Anonimowi rozmówcy tygodnika zbliżeni do resortu spraw zagranicznych niechętnie podają nazwiska nowych kandydatów na ambasadorów. Wiadomo jednak, że do Londynu szykuje się Witold Sobków, który obecnie kieruje przedstawicielstwem przy ONZ.
Jego stanowisko miałaby zająć zastępca Radosława Sikorskiego, wiceminister Bogusław Winid albo Ryszard Schnepf, obecnie ambasadora w Madrycie.
Wicemonister do Brukseli
Jak pisze Wprost, do Hagi może wyjechać wiceminister spraw zagranicznych Jan Borkowski, a na placówkę w Brukseli szef departamentu polityki europejskiej ministerstwa Artur Harazim.
Poza tym Sikorski planuje rotację m.in. w Berlinie, Paryżu, Pradze, Sztokholmie, Kopenhadze i Zagrzebiu. Tu kandydaci nadal są poszukiwani.
Minister za tajnymi przesłuchaniami
Na zmiany w dyplomacji będzie mieć wpływ prezydent Bronisław Komorowski. - Na pewno nie może być tak, że o wszystkim jednoosobowo będzie decydować Sikorski. Obsada placówek musi zostać skonsultowana z Pałacem. W końcu to prezydent mianuje w Polsce ambasadorów - podkreśla w rozmowie z "Wprost" jeden z współpracowników prezydenta.
Do informacji tygodnika na Twitterze odniósł się sam Sikorski. "Wprost podniecone, że po prezydencji wygasają kadencje ambasadorów. I że nowi za zgodą Prezydenta.

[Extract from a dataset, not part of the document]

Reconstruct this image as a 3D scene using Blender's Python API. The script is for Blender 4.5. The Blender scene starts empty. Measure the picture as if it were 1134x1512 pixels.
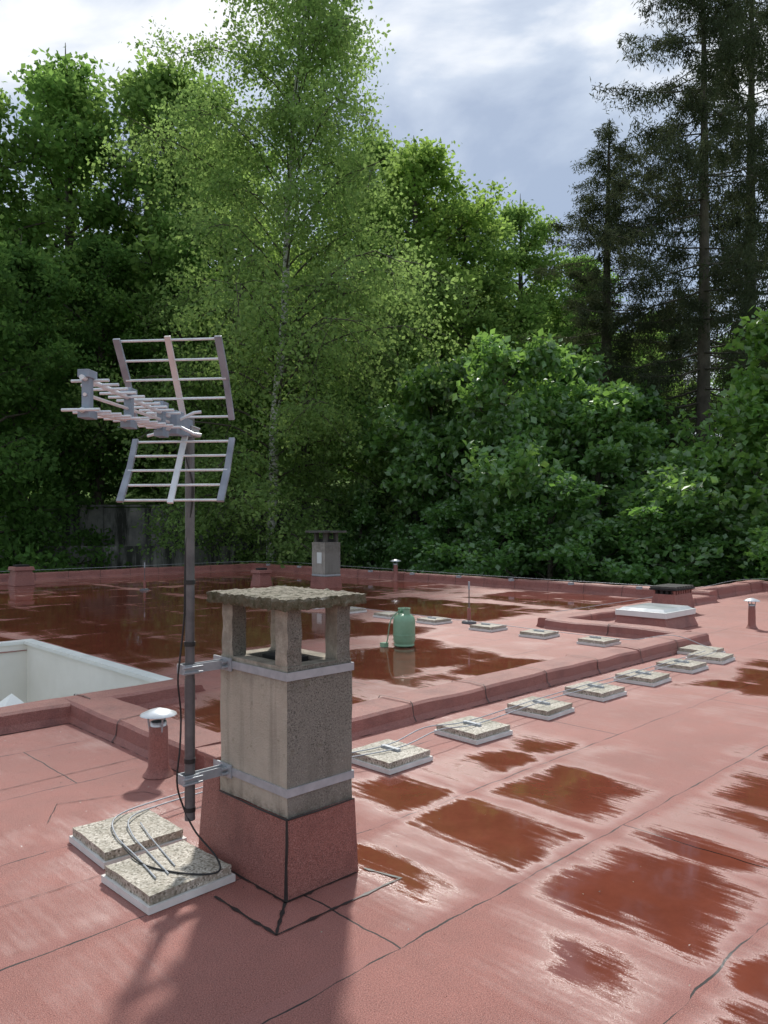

Zaraz odkryją kontrasygnatę Premiera" - napisał ironicznie szef MSZ.
Minister przekazał też, że jest zwolennikiem tajnych przesłuchań kandydatów na ministrów w komisji parlamentarnej. "Jeśli mają być szczerze omawiane zalety i wady kandydatur to w dyskrecji przed państwem gdzie nasz ambasador będzie służył" - wyjaśnił.